■ WHAT YOU NEED TO DO
Copy exactly, and only, the lines below from the first through the one containing "mb.grid(rings, True, True);", both included; pictures are omitted.

■ COLLECTED DATA
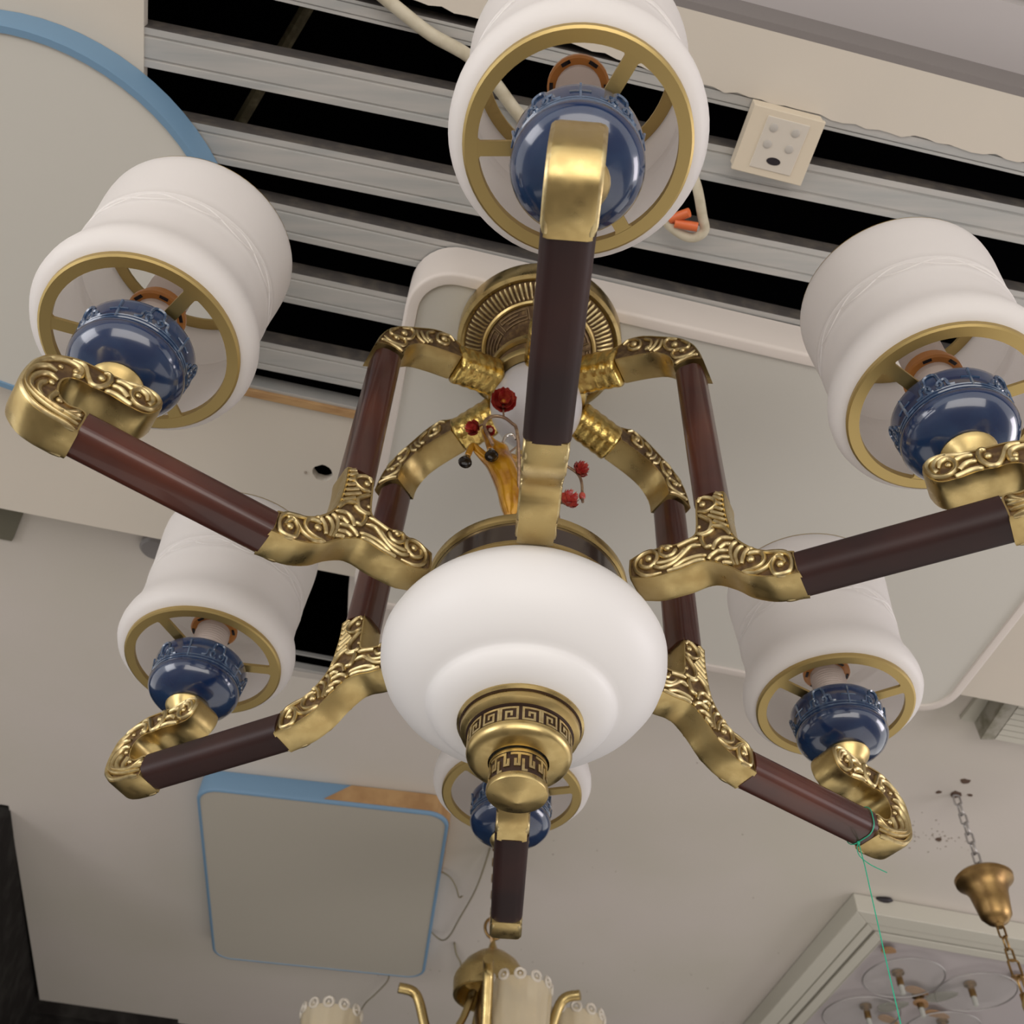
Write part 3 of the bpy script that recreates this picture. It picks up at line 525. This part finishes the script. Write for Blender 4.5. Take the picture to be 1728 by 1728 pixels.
def scale_shape(T_, f): return T_
for k in ('T', 'UL', 'LL', 'B', 'LR', 'UR'):
    wp = arm_warp(k)
    arm = casting('arm', TR['Y'], chan, wp, .0092, .0122, .0022, .0020)
    # upright
    mb = MB(); zs = [.053 + (.2350 - .053) * i / 10 for i in range(11)]
    mb.grid([[Vector((.1525 + s_[0], s_[1], z)) for s_ in SEC] for z in zs], True, True); mb.build('wooden_upright', WOOD, arm, smooth=35, warp=wp)
    mb = MB(); rs = [.2030 + (.3308 - .2030) * i / 8 for i in range(9)]
    mb.grid([[Vector((r, s_[1], -.0402 - .0015 * (r - .2) / .13 + s_[0])) for s_ in SEC] for r in rs], True, True)
    mb.build('wooden_rod', WOODD if k in ('T', 'LL', 'B', 'UR') else WOOD, arm, smooth=35, warp=wp)
    casting('elbow', TR['E'], arm, wp, .0122, .0140, .0014, .0018)
    casting('scroll_hook', TR['K'], arm, wp, .0102, .0124, .0018, .0023)
    # hammered knuckle: bamboo-like rings
    mb = MB(); rings = []
    P0 = Vector((.0885, .2945)); P1 = Vector((.0440, .3070))
    for i in range(25):
        u = i / 24; c = P0.lerp(P1, u); g = 1 + .05 * abs(sin(u * pi * 5))
        if i in (0, 24): g = .86
        dz = (P1 - P0).normalized(); nz_ = Vector((-dz.y, dz.x)) * -1
        rings.append([Vector((c.x + nz_.x * s_[0] * g * 1.35, s_[1] * g * 1.08, c.y + nz_.y * s_[0] * g * 1.35)) for s_ in rrsec(.0125, .0150, .0105)])
    mb.grid(rings, True, True); mb.build('knuckle', HAMMER, arm, smooth=50, warp=wp)

    # ---- lamp on the hook
    c0 = wp((.32928, 0, .0745)); LEAN = {'T': (.012, -.01), 'LR': (-.01, .0)}.get(k, (0, 0))
    def C(z, c0=c0): return Vector((c0.x + LEAN[0] * (z - .08), c0.y + LEAN[1] * (z - .08), c0.z + z - .0745))
    c1 = wp((.3278, 0, .0745))
    def C(z, c0=c0, c1=c1, z0=.076):
        f = min(1, max(0, (.090 - z) / .014)); q_ = c0.lerp(c1, f)
        return Vector((q_.x + LEAN[0] * (z - .08), q_.y + LEAN[1] * (z - .08), c0.z + z - .0745))
    cc = MB(); cc.lathe([(.011, .002), (.0115, .014), (.0130, .0205), (.0175, .0250), (.0190, .0285), (.0180, .0310), (.010, .0325)], 28, C, caps=True); cc.build('cup_collar', BRASS, arm, smooth=40)
    cup = MB(); cup.lathe([(.0001, .0305), (.0170, .0308), (.0190, .0318), (.0255, .0337), (.0315, .0368), (.0362, .0408), (.0390, .0455), (.0397, .0490), (.0390, .0513), (.0376, .0528), (.0379, .0545), (.0388, .0590), (.0403, .0700), (.0402, .0738), (.0388, .0758), (.0365, .0763), (.010, .0760), (.0001, .0760)], 56, C)
    cup = cup.build('ceramic_cup', GLAZE, chan, smooth=35, label='blue glazed ceramic cup')
    rl = MB(); ZM = lambda z: .0545 + (z - .0735) * 1.50
    rp = lambda th, z_, e=0: C(ZM(z_)) + Vector(((.0379 + (ZM(z_) - .0545) * .155 + e) * cos(th), (.0379 + (ZM(z_) - .0545) * .155 + e) * sin(th), 0))
    rl.tube([rp(2 * pi * i / 64, .0735, .0002) for i in range(64)], .0009, 5, closed=True)
    rl.tube([rp(2 * pi * i / 64, .0752, .0002) for i in range(64)], .0007, 5, closed=True)
    for q in range(5):
        t0 = 2 * pi * q / 5 + .3
        cl = [(-.34, .0760), (-.24, .0765), (-.22, .0800), (-.13, .0805), (-.10, .0845), (0, .0855), (.10, .0845), (.13, .0805), (.22, .0800), (.24, .0765), (.34, .0760)]
        c = crom([rp(t0 + a_, z_, .0003) for a_, z_ in cl], 3); rl.tube(c, .0012, 5)
        for sd in (-1, 1): rl.tube(crom([rp(t0 + sd * a_, z_, .0003) for a_, z_ in [(.03, .0760), (.10, .0755), (.15, .0778), (.11, .0797), (.06, .0785), (.09, .0772)]], 3), .0011, 5)
        rl.tube([rp(t0 + pi / 5, z_, .0002) for z_ in (.0735, .0790, .0850)], .0011, 5); rl.tube([rp(t0 + pi / 5 - .16, .0795, .0002), rp(t0 + pi / 5, .0795, .0003), rp(t0 + pi / 5 + .16, .0795, .0002)], .0008, 5)
    rl.build('cloud_relief', GLAZEL, cup, smooth=60, kind='stuff')
    # holder
    hd = MB(); zf = .186 if k == 'T' else .1205; pr = [(.0001, .0745), (.0152, .0750), (.0152, .0780)]; nr = int((zf - .080) / .0026)
    for i in range(nr): pr += [(.0158, .0790 + i * .0026), (.0149, .0803 + i * .0026)]
    pr += [(.0155, zf), (.0165, zf + .005), (.0165, zf + (.010 if k == 'T' else .040)), (.0130, zf + (.012 if k == 'T' else .042)), (.0001, zf + (.012 if k == 'T' else .042))]
    hd.lathe(pr, 28, C); hd = hd.build('lamp_holder', PORC, chan, smooth=35, label='white ribbed lamp holder')
    fl = MB(); fl.lathe([(.0150, zf), (.0200, zf - .0005), (.0214, zf + .001), (.0214, zf + .004), (.0190, zf + .0055), (.0185, zf + .012), (.0160, zf + .013)], 32, C)
    for q in range(6):
        th = 2 * pi * q / 6; c = C(zf - .0004); M_ = Matrix.Translation(c) @ Matrix.Rotation(th, 4, 'Z'); fl.box((.0185, 0, 0), (.0012, .0032, .0006), M_, 1)
    fl.build('holder_flange', [AMBER, BLACKP], hd, smooth=40, label='amber flange')
    # shade
    sh = MB(); out = [(.0700, .0835), (.0740, .0850), (.0778, .0885), (.0800, .0945), (.0800, .1010), (.0786, .1080), (.0762, .1150), (.0741, .1230), (.0730, .1320), (.0728, .1420), (.0731, .1500),
        (.0733, .1560), (.0739, .1575), (.0734, .1592), (.0736, .1700), (.0743, .1715), (.0738, .1732), (.0744, .1790), (.0750, .1860), (.0756, .1950), (.0765, .2060), (.0773, .2160), (.0777, .2240), (.0776, .2300), (.0768, .2325)]
    inn = [(r_ - .0028, z_) for r_, z_ in out[::-1][:-1]] + [(.0675, .0840)]
    inn[0] = (.0742, .2325)
    sh.lathe(out + inn + [out[0]], 72, C)
    shade = sh.build('lamp_shade', OPALS, chan, smooth=40, label='white opal glass shade')
    # embossed band of crossing lines
    eb = MB()
    for ph in (0, 1):
        eb.tube([C(.1645 + .0045 * sin(7 * u + ph * pi)) + Vector(((.0735) * cos(u), (.0735) * sin(u), 0)) for u in [2 * pi * i / 110 for i in range(110)]], .0008, 5, closed=True)
    eb.build('embossed_band', OPALS, shade, smooth=60)
    g = MB(); n = 72
    def cyl(r_, z_): return [C(z_) + Vector((r_ * cos(2 * pi * j / n), r_ * sin(2 * pi * j / n), 0)) for j in range(n)]
    g.grid([cyl(.0608, .0790), cyl(.0685, .0790), cyl(.0700, .0800), cyl(.0700, .0840), cyl(.0608, .0840), cyl(.0608, .0790)])
    sp0 = {'T': 178, 'UL': 196, 'LL': 125, 'B': 226, 'LR': 210, 'UR': 214}[k]
    for q in range(3):
        th = radians(sp0 + 120 * q); M_ = Matrix.Translation(C(.0805)) @ Matrix.Rotation(th, 4, 'Z'); g.box((.0460, 0, 0), (.0185, .0046, .0013), M_)
        for sd in (-1, 1):
            g.add([M_ @ Vector(v_) for v_ in [(.0645, sd * .0046, -.0013), (.0590, sd * .0046, -.0013), (.0628, sd * .0082, -.0013), (.0645, sd * .0046, .0013), (.0590, sd * .0046, .0013), (.0628, sd * .0082, .0013)]], [(0, 1, 2), (3, 4, 5), (0, 1, 4, 3), (1, 2, 5, 4), (2, 0, 3, 5)])
    g.build('gallery_ring', GOLD, shade, smooth=30, label='satin gold spoked ring')
    tr_ = MB(); tr_.lathe([(.0760, .2326), (.0766, .2328), (.0766, .2338), (.0650, .2350), (.0650, .2325), (.0767, .2325)], 64, C); tr_.build('top_rim', GOLD, shade, smooth=35, label='satin gold top rim')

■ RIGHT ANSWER
Write part 3 of the bpy script that recreates this picture. It picks up at line 525. This part finishes the script. Write for Blender 4.5. Take the picture to be 1728 by 1728 pixels.
def scale_shape(T_, f): return T_
for k in ('T', 'UL', 'LL', 'B', 'LR', 'UR'):
    wp = arm_warp(k)
    arm = casting('arm', TR['Y'], chan, wp, .0092, .0122, .0022, .0020)
    # upright
    mb = MB(); zs = [.053 + (.2350 - .053) * i / 10 for i in range(11)]
    mb.grid([[Vector((.1525 + s_[0], s_[1], z)) for s_ in SEC] for z in zs], True, True); mb.build('wooden_upright', WOOD, arm, smooth=35, warp=wp)
    mb = MB(); rs = [.2030 + (.3308 - .2030) * i / 8 for i in range(9)]
    mb.grid([[Vector((r, s_[1], -.0402 - .0015 * (r - .2) / .13 + s_[0])) for s_ in SEC] for r in rs], True, True)
    mb.build('wooden_rod', WOODD if k in ('T', 'LL', 'B', 'UR') else WOOD, arm, smooth=35, warp=wp)
    casting('elbow', TR['E'], arm, wp, .0122, .0140, .0014, .0018)
    casting('scroll_hook', TR['K'], arm, wp, .0102, .0124, .0018, .0023)
    # hammered knuckle: bamboo-like rings
    mb = MB(); rings = []
    P0 = Vector((.0885, .2945)); P1 = Vector((.0440, .3070))
    for i in range(25):
        u = i / 24; c = P0.lerp(P1, u); g = 1 + .05 * abs(sin(u * pi * 5))
        if i in (0, 24): g = .86
        dz = (P1 - P0).normalized(); nz_ = Vector((-dz.y, dz.x)) * -1
        rings.append([Vector((c.x + nz_.x * s_[0] * g * 1.35, s_[1] * g * 1.08, c.y + nz_.y * s_[0] * g * 1.35)) for s_ in rrsec(.0125, .0150, .0105)])
    mb.grid(rings, True, True); mb.build('knuckle', HAMMER, arm, smooth=50, warp=wp)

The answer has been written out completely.